# START OF Supplied entries
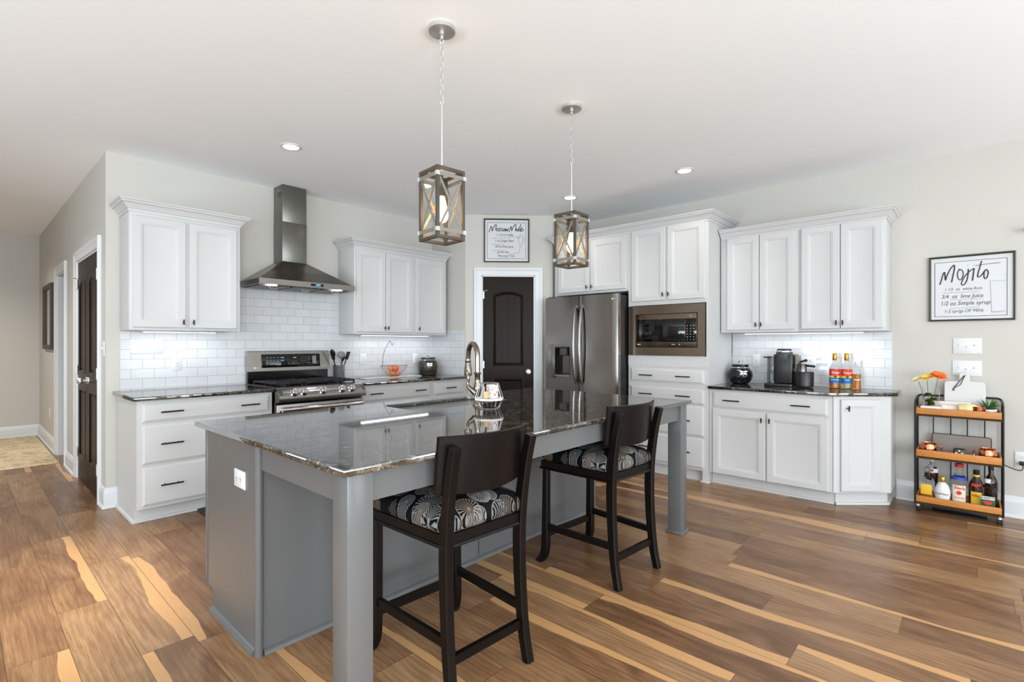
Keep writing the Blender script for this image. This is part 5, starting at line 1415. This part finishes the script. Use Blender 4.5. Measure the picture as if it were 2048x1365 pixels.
vb = Vector(cl(0.080, 0.115, TT + 0.01))
blossom('orange gerbera bloom in the cart vase', tuple(vb), tuple(vb + Vector((-0.025, -0.045, 0.275))), 0.058, 'petal_orange', 'moss_green', (0.35, -0.35))
blossom('cream and yellow bloom in the cart vase, in the middle', tuple(vb + Vector((0.003, 0.008, 0))), tuple(vb + Vector((-0.03, 0.022, 0.262))), 0.045, 'petal_yellow', 'petal_cream', (-0.3, -0.4))
blossom('white bloom at the left of the cart vase', tuple(vb + Vector((0.0, 0.012, 0))), tuple(vb + Vector((-0.02, 0.075, 0.245))), 0.045, 'petal_cream', 'petal_yellow', (-0.6, -0.3))
tag(MB().box(0, 0.125, 0, 0.07, 0, 0.060, 0.012, 3).xf(Matrix.Translation(cl(0.020, 0.012, TT)) @ Matrix.Rotation(RW, 4, 'Z')).build('folded_napkin', 'pot_white'), 'white folded napkin before the vase on the cart top', 'napkin')
# marble board leaning on the back frame
t = thing('cutting_board', 'white marble cutting board with strap leaning on the wall behind the cart', 'cutting board', cl(0.155, 0.205, TT + 0.001), RW)
lean = Matrix.Rotation(-0.17, 4, 'X') @ Matrix.Rotation(PI / 2, 4, 'X')
bo = [(0.0, 0.0), (0.235, 0.0), (0.235, 0.225)] + [(0.215 + 0.02 * math.cos(a), 0.225 + 0.02 * math.sin(a)) for a in (0.5, 1.0, 1.5)] + [(0.152, 0.248), (0.147, 0.255), (0.147, 0.300), (0.138, 0.310), (0.096, 0.310), (0.087, 0.300), (0.087, 0.255), (0.082, 0.248)] + [(0.02 - 0.02 * math.cos(a), 0.225 + 0.02 * math.sin(a)) for a in (1.5, 1.0, 0.5)] + [(0.0, 0.225)]
hole = [(0.117 + 0.007 * math.cos(-2 * PI * k / 14), 0.288 + 0.007 * math.sin(-2 * PI * k / 14)) for k in range(14)]
curve_solid('board', [bo, hole], 0.012, 0.003, 'marble', t, rot=lean, loc=(0, 0.006, 0.001))
sl = lambda x, z_, o_=0.011: lean @ Vector((x, z_, o_)) + Vector((0, 0.006, 0.001))
MB().tube([sl(0.117, 0.288, 0.0), sl(0.112, 0.285), sl(0.085, 0.240), sl(0.055, 0.190), sl(0.050, 0.172)], 0.0028, 6).tube([sl(0.117, 0.288, 0.0), sl(0.115, 0.280), sl(0.095, 0.220), sl(0.055, 0.188), sl(0.058, 0.172)], 0.0028, 6).build('leather_strap', 'leather', t)
tag(MB().box(0.10, 0.31, 0.125, 0.15, 0, 0.095, 0.002).xf(Matrix.Translation(cl(0, 0, TT)) @ Matrix.Rotation(RW, 4, 'Z')).build('stationery_box', 'pink_box'), 'long pale pink box behind the gold packet on the cart top', 'box')
t = thing('name_card', 'small pale card with scalloped edge on the cart top', 'card', cl(0.145, 0.060, TT + 0.001), RW)
cp_ = rrect(0, 0.100, 0, 0.075, 0.012, 4); curve_solid('card', [cp_], 0.004, 0.0008, 'pink_box', t, rot=Matrix.Rotation(PI / 2 - 0.12, 4, 'X'), loc=(0, 0.004, 0))
m = MB(); m.tube([(x * 0.88 + 0.006, -0.0005 + z_ * 0.12, z_ * 0.86 + 0.007) for x, z_ in cp_], 0.0007, 5, closed=True); m.build('border', 'copper', t)
MB().box(0.028, 0.072, 0.0005, 0.002, 0.036, 0.039).build('printed_line', 'copper', t)
tag(MB().box(0, 0.092, 0, 0.022, 0, 0.092, 0.0015).xf(Matrix.Translation(cl(0.240, 0.030, TT)) @ Matrix.Rotation(RW, 4, 'Z')).build('gift_packet', 'gold_foil'), 'gold foil packet standing at the front of the cart top', 'packet')
t = thing('potted_succulent', 'spiky green plant in white pot on the cart top', 'plant', cl(0.405, 0.140, TT), RW)
MB().lathe([(0, 0), (0.036, 0), (0.042, 0.010), (0.045, 0.050), (0.042, 0.056), (0.038, 0.050), (0, 0.048)], seg=28).build('pot', 'pot_white', t, smooth=50)
m = MB(); random.seed(11); leafy(m, (0, 0, 0.045), 46, 0.004, 0.105, 0.013, 0.75, 0.12); m.build('leaves', 'leaf_green', t)
t = thing('copper_cup', 'small copper cup beside the spiky plant on the cart top', 'cup', cl(0.350, 0.052, TT), RW)
MB().lathe([(0, 0), (0.022, 0), (0.033, 0.018), (0.037, 0.048), (0.039, 0.078), (0.037, 0.078), (0.034, 0.048), (0.030, 0.020), (0, 0.006)], seg=28).build('bowl', 'copper', t, smooth=60)
tag(MB().cyl((-0.034, 0, 0.021), (0.034, 0, 0.021), 0.021, 20).xf(Matrix.Translation(cl(0.425, 0.034, TT)) @ Matrix.Rotation(RW, 4, 'Z')).build('rolled_towel', 'pot_white'), 'white rolled towel at the right front of the cart top', 'towel')
# middle tray
def mug(label, loc, rz):
    t = thing('copper_mug', label, 'mug', loc, rz, 'copper mugs on the middle tray')
    MB().lathe([(0, 0), (0.030, 0), (0.045, 0.018), (0.052, 0.048), (0.049, 0.078), (0.043, 0.090), (0.046, 0.099), (0.0445, 0.099), (0.0415, 0.090), (0.047, 0.076), (0.049, 0.048), (0.042, 0.020), (0, 0.006)], seg=32).build('bowl', 'copper', t, smooth=60)
    MB().tube(smooth_path([(0.046, 0, 0.078), (0.068, 0, 0.080), (0.076, 0, 0.055), (0.064, 0, 0.030), (0.048, 0, 0.030)], 5), 0.003, 8).build('handle', 'copper', t)
mug('hammered copper mug at the left of the middle cart tray', cl(0.070, 0.066, TM), 0.0 - PI / 2 + 0.2)
mug('hammered copper mug at the right of the middle cart tray', cl(0.398, 0.066, TM), PI / 2)
t = thing('wire_screen', 'grey mesh panel with black rim leaning on the middle cart tray', 'panel', cl(0.085, 0.215, TM + 0.002), RW)
pl = rrect(0, 0.335, 0, 0.150, 0.010, 3); ln = Matrix.Rotation(-0.18, 4, 'X') @ Matrix.Rotation(PI / 2, 4, 'X')
curve_solid('panel', [pl], 0.003, 0.0005, 'mesh_grey', t, rot=ln, loc=(0, 0, 0.001))
MB().tube([ln @ Vector((x, z_, 0)) + Vector((0, 0, 0.001)) for x, z_ in pl], 0.0028, 6, closed=True).build('rim', 'black_metal', t)
t = thing('wooden_die', 'large dark die with pale dots in the middle of the cart', 'die', cl(0.245, 0.045, TM + 0.001), RW)
MB().box(-0.034, 0.034, -0.034, 0.034, 0, 0.080, 0.008).build('cube', 'black_plastic', t)
m = MB()
for x in (-0.016, 0.016):
    for z_ in (0.034, 0.052): m.ball((x, -0.034, z_), 0.0065, 10, 6, (1, 0.2, 0.7))
m.ball((0, -0.034, 0.068), 0.007, 10, 6, (1, 0.2, 0.7))
m.build('dots', 'petal_cream', t)
# bottom tray bottles
G = 'bottles on the bottom tray of the bar cart'
def rect_label(parent, w, z0, z1, y_, mat, x=0): return MB().box(x - w / 2, x + w / 2, -y_ - 0.0012, -y_ - 0.0002, z0, z1, 0.0003).build('label', mat, parent)
t = bottle('liquor_bottle', 'clear square bottle with yellow label and glass stopper, leftmost in front', 'bottle', cl(0.060, 0.085, TB), RW - 0.1, [(0, 0), (0.040, 0), (0.043, 0.004), (0.043, 0.14), (0.036, 0.165), (0.018, 0.185), (0.016, 0.215), (0, 0.215)], 'glass', 'amber', [(0, 0.004), (0.039, 0.006), (0.039, 0.05), (0, 0.051)],
           [(0.016, 0.214), (0.022, 0.218), (0.024, 0.235), (0.018, 0.252), (0, 0.254)], 'glass_grey', G, (0.043, 0.034, 0.043))
rect_label(t, 0.066, 0.052, 0.128, 0.0345, 'label_yellow')
t = bottle('liquor_bottle', 'bottle with dark and white patterned label behind the yellow-label bottle', 'bottle', cl(0.085, 0.185, TB), RW, [(0, 0), (0.036, 0), (0.038, 0.004), (0.038, 0.225), (0.030, 0.245), (0.014, 0.265), (0.013, 0.300), (0, 0.300)], 'glass', None, None,
           [(0.014, 0.285), (0.0155, 0.287), (0.0155, 0.315), (0, 0.316)], 'label_white', G)
wrap_label(t, 0.0385, 0.205, 0.235, -1.2, 1.2, 'label_white'); wrap_label(t, 0.0385, 0.14, 0.20, -1.2, 1.2, 'dark_bottle'); 
MB().ball((0, -0.0405, 0.222), 0.012, 14, 6, (1, 0.15, 0.8)).build('emblem', 'label_red', t)
t = bottle('cream_liqueur_bottle', 'white rounded bottle with gold cap on the bottom cart tray', 'bottle', cl(0.150, 0.060, TB), RW - 0.05, [(0, 0), (0.034, 0), (0.038, 0.006), (0.047, 0.075), (0.045, 0.105), (0.034, 0.140), (0.018, 0.160), (0.015, 0.172), (0, 0.172)], 'label_white', None, None,
           [(0.0175, 0.162), (0.0185, 0.164), (0.0185, 0.200), (0.016, 0.203), (0, 0.203)], 'gold_cap', G)
flat_text(t, 'RumChata', 0.082, 0.020, 0.0465, mat='ink', sx=0.85)
t = bottle('vodka_bottle', 'large clear bottle with red stopper and cream label', 'bottle', cl(0.243, 0.125, TB), RW, [(0, 0), (0.050, 0), (0.053, 0.005), (0.053, 0.155), (0.047, 0.185), (0.026, 0.225), (0.018, 0.245), (0.018, 0.285), (0, 0.285)], 'glass', None, None,
           [(0.018, 0.275), (0.026, 0.278), (0.026, 0.300), (0.022, 0.304), (0, 0.304)], 'red_plastic', G)
wrap_label(t, 0.0535, 0.020, 0.150, -0.75, 0.75, 'label_cream')
m = MB(); m.lathe([(0.038, 0.205), (0.047, 0.186), (0.0475, 0.186), (0.0385, 0.206)], seg=28, cap=False); m.build('neck_label', 'label_bluecap', t)
flat_text(t, "Tito's", 0.130, 0.028, 0.0545, mat='label_red', shear=0.2, bold=0.0006); flat_text(t, 'Handmade', 0.06, 0.014, 0.0545, mat='label_red', shear=0.2)
MB().lathe([(0, 0), (0.015, 0), (0.015, 0.001), (0, 0.001)], seg=20, mat=Matrix.Translation((0, -0.0545, 0.095)) @ Matrix.Rotation(PI / 2, 4, 'X')).build('emblem', 'label_red', t)
t = bottle('coffee_liqueur_bottle', 'dark brown bottle with yellow label and black cap', 'bottle', cl(0.338, 0.112, TB), RW, [(0, 0), (0.038, 0), (0.042, 0.005), (0.043, 0.150), (0.038, 0.180), (0.019, 0.215), (0.016, 0.245), (0, 0.245)], 'dark_bottle', None, None,
           [(0.017, 0.240), (0.0185, 0.243), (0.0185, 0.272), (0, 0.274)], 'black_plastic', G)
wrap_label(t, 0.0435, 0.020, 0.120, -0.75, 0.75, 'label_yellow'); wrap_label(t, 0.0415, 0.160, 0.178, -0.7, 0.7, 'label_red')
MB().lathe([(0.0175, 0.225), (0.019, 0.227), (0.019, 0.240), (0.0175, 0.241)], seg=20).build('neck_band', 'label_yellow', t)
flat_text(t, 'Kahlua', 0.095, 0.020, 0.0445, mat='label_red', bold=0.0005, x=-0.004, sx=0.7)
t = bottle('vodka_bottle', 'clear flask with dark label showing a watermelon slice', 'bottle', cl(0.398, 0.041, TB), RW, [(0, 0), (0.044, 0), (0.048, 0.005), (0.048, 0.140), (0.040, 0.168), (0.018, 0.190), (0.015, 0.215), (0, 0.215)], 'glass', None, None,
           [(0.016, 0.205), (0.017, 0.207), (0.017, 0.232), (0, 0.233)], 'label_white', G, (0.048, 0.028, 0.048))
lb = rect_label(t, 0.078, 0.045, 0.115, 0.0285, 'label_green'); MB().box(-0.036, 0.036, -0.0308, -0.0296, 0.090, 0.112).build('banner', 'label_white', lb)
text_part('lettering', "BURNETT'S", 0, -0.0312, 0.101, 0.014, 'ink', lb, bold=0.0004)
m = MB(); arc = [(0.024 * math.cos(a), 0.078 + 0.024 * math.sin(a)) for a in [PI + PI * k / 12 for k in range(13)]]
m.loft([[(x, y_, z_) for x, z_ in arc] for y_ in (-0.0312, -0.0298)]); m.build('melon_slice', 'label_red', lb)
t = bottle('wine_bottle', 'tall dark bottle at the back right of the bottom cart tray', 'bottle', cl(0.418, 0.195, TB), RW, [(0, 0), (0.034, 0), (0.037, 0.005), (0.037, 0.180), (0.028, 0.215), (0.015, 0.240), (0.014, 0.300), (0, 0.300)], 'dark_bottle', None, None,
           [(0.0145, 0.270), (0.0165, 0.272), (0.0165, 0.306), (0, 0.307)], 'black_plastic', G)
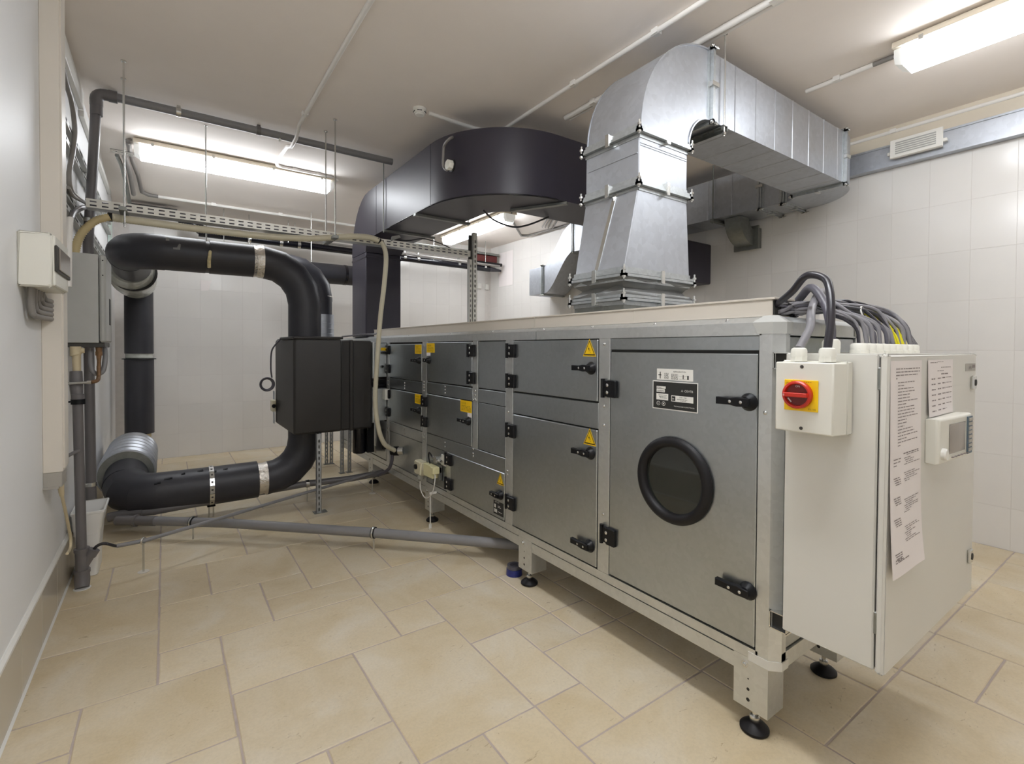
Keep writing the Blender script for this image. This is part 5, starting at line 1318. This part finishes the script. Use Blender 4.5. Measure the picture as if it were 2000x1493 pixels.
# ================================================================== PIPES AT THE FAR WALL
fp = thing('far_pipes', 'pair of glossy black pipes running along the far wall under the ceiling', 'pipe', (.35, 7.4, 2.9))
pa = Vector((.36, 7.4, 2.905)); 
build('lower_pipe', MB().tube([(.36, 7.4, 2.90), (1.8, 7.4, 2.895), (4.72, 7.4, 2.865)], .050, 18), 'blackgloss', fp, smooth=60)
build('end_bend', MB().tube([(.62, 7.4, 2.90), (.40, 7.4, 2.93), (.30, 7.4, 3.0), (.15, 7.4, 3.02)], [.052, .066, .062, .055], 18), 'blackgloss', fp, smooth=60)
build('upper_pipe', MB().tube([(.72, 7.33, 2.965), (4.9, 7.33, 2.925)], .018, 10), 'conduitgrey', fp, smooth=60)
build('cut_end', MB().tube([(4.72, 7.4, 2.865), (4.97, 7.4, 2.855)], [.05, .02], 10), 'foam', fp)
for x in (.93, 1.32, 1.55, 3.12, 3.35, 4.1, 4.62):
    build('pipe_clip', MB().tube([(x-.02, 7.4, 2.895), (x+.02, 7.4, 2.895)], .057, 14).box(x-.008, x+.008, 7.37, 7.43, 2.93, 2.99), 'bright', fp)
for x, y in ((.62, 7.2), (.92, 7.33), (1.40, 7.33), (1.50, 7.4), (3.6, 7.33), (4.6, 7.33)):
    build('hanger_rod', MB().cyl((x, y, 2.60 if x < 1 else 2.9), (x, y, 3.2 if x < 2 else H), .006, 8), 'bright', fp)
rb = thing('red_pipe', 'red painted pipe with a dark strip high in the far left corner', 'pipe', (-.35, 7.5, 3.1))
build('red_length', MB().cbox(-.36, .06, 7.45, 7.55, 3.07, 3.15, .01), 'redpaint', rb); build('dark_strip', MB().cbox(-.34, .14, 7.40, 7.50, 3.125, 3.16, .006), 'shade', rb); build('pipe_end', MB().cbox(-.375, -.355, 7.45, 7.55, 3.09, 3.15, .004), 'lamphouse', rb)
rb = thing('red_box', 'red painted box between pipe ends in the far right corner', 'box', (4.6, 7.5, 3.0))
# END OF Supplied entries
=== What to produce ===
Look through the material above. Copy each line where the word "Measure" appears.

=== Exercise solution ===
Keep writing the Blender script for this image. This is part 5, starting at line 1415. This part finishes the script. Use Blender 4.5. Measure the picture as if it were 2048x1365 pixels.
Keep writing the Blender script for this image. This is part 5, starting at line 1318. This part finishes the script. Use Blender 4.5. Measure the picture as if it were 2000x1493 pixels.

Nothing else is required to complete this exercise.